Google shows the most balanced cross-sector traction but still fails to reach even a third of the market, PYMNTS added.

‘Critical Uncertainty’

“This patchwork of loyalties underscores a critical uncertainty: even as adoption surges, corporate America hasn’t settled on which vendor, or which approach, will anchor enterprise AI,” PYMNTS said. “That lack of consensus keeps the market wide open, but also raises questions about long-term standards, integration costs and the risk of backing the wrong horse.”

The report also highlights other expected gains. Ninety-three percent of leaders now see AI as improving customer experience, up from 70% in March 2024. Nearly all (97%) expect stronger adaptability to market shifts.
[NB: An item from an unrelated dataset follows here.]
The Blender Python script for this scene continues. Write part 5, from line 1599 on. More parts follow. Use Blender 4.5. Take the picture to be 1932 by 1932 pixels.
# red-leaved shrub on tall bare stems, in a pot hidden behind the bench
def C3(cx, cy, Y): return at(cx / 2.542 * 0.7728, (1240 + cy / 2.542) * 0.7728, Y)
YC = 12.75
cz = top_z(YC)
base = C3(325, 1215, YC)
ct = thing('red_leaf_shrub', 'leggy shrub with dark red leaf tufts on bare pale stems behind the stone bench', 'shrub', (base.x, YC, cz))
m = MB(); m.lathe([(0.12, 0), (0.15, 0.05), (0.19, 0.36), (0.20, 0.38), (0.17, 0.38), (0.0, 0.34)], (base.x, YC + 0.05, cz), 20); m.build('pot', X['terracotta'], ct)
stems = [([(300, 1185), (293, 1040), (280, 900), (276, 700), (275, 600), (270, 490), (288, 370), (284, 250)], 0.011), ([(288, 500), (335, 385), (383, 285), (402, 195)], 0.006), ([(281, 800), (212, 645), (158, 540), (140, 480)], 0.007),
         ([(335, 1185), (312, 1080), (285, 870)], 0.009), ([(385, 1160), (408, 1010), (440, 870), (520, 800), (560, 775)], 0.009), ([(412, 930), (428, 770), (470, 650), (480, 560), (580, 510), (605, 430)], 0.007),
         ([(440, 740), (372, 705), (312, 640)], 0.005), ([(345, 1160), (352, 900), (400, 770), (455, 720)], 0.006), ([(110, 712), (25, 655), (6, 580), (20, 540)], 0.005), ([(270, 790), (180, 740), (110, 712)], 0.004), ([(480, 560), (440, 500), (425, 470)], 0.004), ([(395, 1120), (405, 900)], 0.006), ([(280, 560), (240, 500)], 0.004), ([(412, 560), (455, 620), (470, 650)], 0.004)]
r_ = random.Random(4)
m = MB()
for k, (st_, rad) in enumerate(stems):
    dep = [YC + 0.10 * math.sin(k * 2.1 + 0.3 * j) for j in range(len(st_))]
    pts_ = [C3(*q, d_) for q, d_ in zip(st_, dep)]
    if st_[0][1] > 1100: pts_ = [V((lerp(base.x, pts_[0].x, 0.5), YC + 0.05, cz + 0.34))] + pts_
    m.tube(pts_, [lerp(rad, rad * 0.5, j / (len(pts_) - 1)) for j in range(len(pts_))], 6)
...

And 93% forecast AI will help them expand their businesses.

‘Enterprise Critical Strategy’

“What started with small-scale pilots is now being cast as enterprise-critical strategy,” PYMNTS said. “Yet as the report makes clear, the story is not simply about enthusiasm. It is about the divides: between sectors racing ahead and those holding back, between confidence in fraud prevention and the reality of early tools, and between vendors vying for a future that remains unsettled. 

“The next phase of generative AI may not hinge on whether companies adopt it, but on who defines the terms of its success,” the analysis added.